Hal itu membantu Le Pen untuk mencapai ambisi politiknya, meskipun partai-partai tradisional tidak menaruh simpati kepadanya. "Banyak musuh, sedikit teman, dan banyak kehormatan," katanya kepada situs web yang terkait dengan sayap kanan. Ia menulis dalam memoarnya: "Tidak ada penyesalan."
Karier politik Le Pen semakin melejit dengan mengekploitasi ketidakpuasan kelas pekerja kulit putih atas imigrasi dan kebencian terhadap elite bisnis dan politik yang berbasis di Paris. Popularitas Le Pen, membuat suara Front Nasional melonjak dalam pemilihan lokal, regional, dan kemudian Eropa.
Menariknya, eksistensi Le Pen, kemudian memicu partai-partai tradisional berusaha untuk memenangkan kembali pemilih dengan pembicaraan yang lebih keras tentang imigrasi. Taktik itu membantu Nicolas Sarkozy yang konservatif mengamankan kursi kepresidenan pada tahun 2007, dan bersikap keras terhadap kejahatan.

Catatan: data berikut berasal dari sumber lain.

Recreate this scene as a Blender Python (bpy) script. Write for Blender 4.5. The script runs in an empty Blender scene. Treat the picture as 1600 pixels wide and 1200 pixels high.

Pada tahun 2011, Le Pen digantikan sebagai ketua partai oleh putrinya Marine, yang berkampanye untuk menghilangkan citra partai yang bertahan lama sebagai antisemit dan mengubahnya menjadi partai pembela kelas pekerja.
Perubahan nama tersebut tidak disambut baik oleh ayahnya, yang pernyataan-pernyataan menghasut dan sindirannya memaksanya untuk mengeluarkannya dari partai.
Jean-Marie Le Pen menggambarkan keputusan putrinya untuk mengubah nama partai pada tahun 2018 menjadi National Rally sebagai sebuah "pengkhianatan", dan mengatakan bahwa putrinya harus menikah untuk menghilangkan nama keluarganya.
Hubungan mereka tetap sulit, tetapi ia menyampaikan kata-kata hangat untuk putrinya ketika Macron mengalahkannya pada tahun 2022: "Ia melakukan semua yang ia bisa, ia melakukannya dengan sangat baik."